A double-digit percentage gain gave Smith Douglas Homes Corp. (SDHC) a Champagne moment in its debut today on the New York Stock Exchange. The profitable Georgia homebuilder’s stock ended at $24.00 – up $3.00 or up 14.29 percent from its $21.00 IPO price – in its first day of NYSE trading. Volume was about 4.04 million shares. That strong opening-day performance by Smith Douglas Homes – the first big IPO of the year – will help set the stage for more companies to go public in the weeks ahead.
The strength was there from the start. The stock opened at $23.50 – up $2.50 or up 11.9 percent from its $21.00 IPO price – late Thursday morning (Jan. 11, 2024) on the NYSE. By midday, Smith Douglas Homes Corp. was trading at $24.06 – up $3.06 or up 14.6 percent from its IPO price – on volume of about 1.84 million shares.
Smith Douglas Homes Corp. priced its IPO at $21.00 – the top of its $18.00-to-$21.00 range. The company sold 7.69 million shares at $21.00 to raise $161.49 million on Wednesday night, Jan. 10, 2024. The pricing at $21.00 gave Smith Douglas Homes Corp. a valuation – or a market cap – of $1.08 billion. The company kept the deal’s size in sync with the number of shares in the prospectus.

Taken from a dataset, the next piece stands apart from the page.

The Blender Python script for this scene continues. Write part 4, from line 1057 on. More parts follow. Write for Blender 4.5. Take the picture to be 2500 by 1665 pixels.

J.P. Morgan, BofA Securities, RBC Capital Markets, Wells Fargo Securities, Wolfe/ Nomura Alliance and Zelman Partners are the joint book-runners.
Smith Douglas Homes Corp. caters to first-time buyers and empty nesters in growing markets in the Southeastern U.S. – Atlanta, Raleigh, Charlotte, Birmingham, Huntsville, Houston and Nashville. The average sale price is $330,000, according to the prospectus.
The company, founded in 2008, is based in Woodstock, Georgia, about 30 miles north of Atlanta.
Follow the Sun Belt
IPO investors like the company’s profitability, its growth in the Southeastern Sun Belt, and the track record of its founder, Tom Bradbury, a homebuilder with more than 50 years of experience. Bradbury is the former CEO and founder of Colony Homes, which he sold to KB Homes (KBH) in 2003.
Smith Douglas Homes Corp. reported net income of $134.81 million on revenue of $770.1 million for the 12 months that ended Sept. 30, 2023.
“Nice numbers for an IPO,” a seasoned IPO investor said, when asked why he played the deal.
Smith Douglas Homes Corp. uses a “land-light” business model that involves buying “finished lots through lot-option contracts from third-party land developers or land bankers,” the prospectus says. This lot acquisition strategy “reduces our up-front capital requirements and generally provides for ‘just-in-time’ lot delivery, which closely aligns with our pace of home orders and home starts.” This is a key part of the company’s strategy to control expenses, according to the prospectus.
The company plans to spend $71 million of the IPO’s proceeds to repay debt under its existing credit facility as part of a refinancing, according to the prospectus.